▶ _What to work on_
Look over the lines below. Report each one that includes the string "True".
──────── Information shown
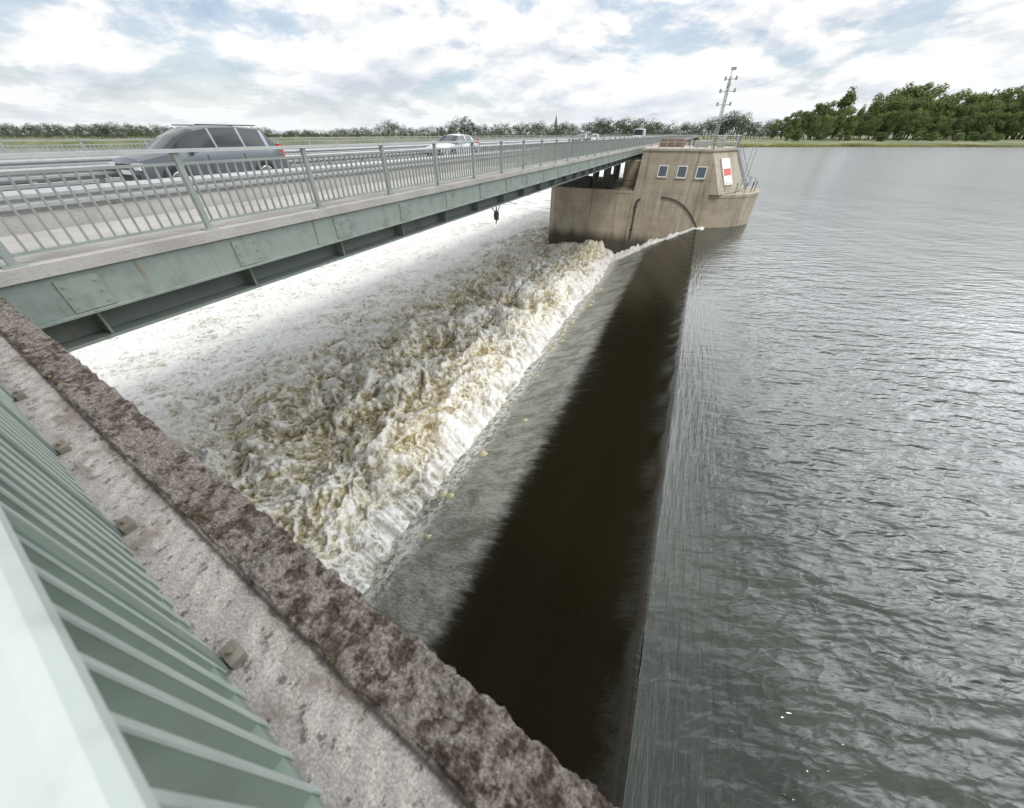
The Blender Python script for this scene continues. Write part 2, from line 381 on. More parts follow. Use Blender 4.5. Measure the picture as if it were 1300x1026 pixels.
Zs=slopez(np.clip(UU,-8.5,CX))-.06+nb*.75*(1-VV**2)*(.50+.6*ss(1.5,-4,UU))*ss(2.6,1.8,UU)-.3*ss(2.,2.6,UU)
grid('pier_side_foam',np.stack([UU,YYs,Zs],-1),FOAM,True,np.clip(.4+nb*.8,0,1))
fb=MB()
for i in range(60):
    y=random.uniform(2.5,36); e0=-6.5; x=e0+abs(random.gauss(0,.5)); z=float(slopez(x)); r=random.choice((.03,.04,.05,.07,.11,.15))*(1+y*.015)
    n=8; vs=[]
    for ring,(rr,zq) in enumerate(((1,0),(.75,.5),(.3,.8))):
        for k in range(n):
            a=2*math.pi*k/n; q=r*rr*random.uniform(.6,1.4); vs.append((x+q*math.cos(a)*1.3,y+q*math.sin(a),z-.02+r*zq*random.uniform(.6,1.2)+q*math.cos(a)*1.3*.5))
    fs=[(j*n+k,j*n+(k+1)%n,(j+1)*n+(k+1)%n,(j+1)*n+k) for j in range(2) for k in range(n)]+[tuple(range(16,24))]
    fb.add(vs,fs)
FL=simple('yellow_foam',(.55,.50,.34),.7); fb.obj('foam_flecks',[FL],smooth=True)
b=MB(); ZD=-13.1; b.add([(-7.6,-600,ZD),(-7.6,3000,ZD),(-4000,3000,ZD),(-4000,-600,ZD)],[(0,1,2,3)]); b.obj('downstream_water',[DOWN])
b=MB(); b.add([(-9000,-3000,-14),(9000,-3000,-14),(9000,12000,-14),(-9000,12000,-14)],[(0,1,2,3)]); b.obj('ground',[LAND])
shore=[(-4000,-1300),(-900,90),(-500,300),(-260,352),(-20,345),(25,361),(90,400),(224,456),(420,520),(900,700),(4000,1500)]
rows=[(0,-13.6),(6,-8.2),(10,-6.6),(30,-5.6),(80,-4.6),(4000,-4.0)]
sh=[]
for (a,b_),(c_,d_) in zip(shore[:-1],shore[1:]):
    n=max(2,int(math.hypot(c_-a,d_-b_)/12)); n=min(n,60)
    for k in range(n): t=k/n; sh.append((a+(c_-a)*t,b_+(d_-b_)*t+random.uniform(-1.2,1.2)))
P=np.array([[(x-(off*.2 if x<0 else 0),y+off,z) for x,y in sh] for off,z in rows])
grid('meadow',P,LAND)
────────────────
▶ _Result of the task_
grid('pier_side_foam',np.stack([UU,YYs,Zs],-1),FOAM,True,np.clip(.4+nb*.8,0,1))
FL=simple('yellow_foam',(.55,.50,.34),.7); fb.obj('foam_flecks',[FL],smooth=True)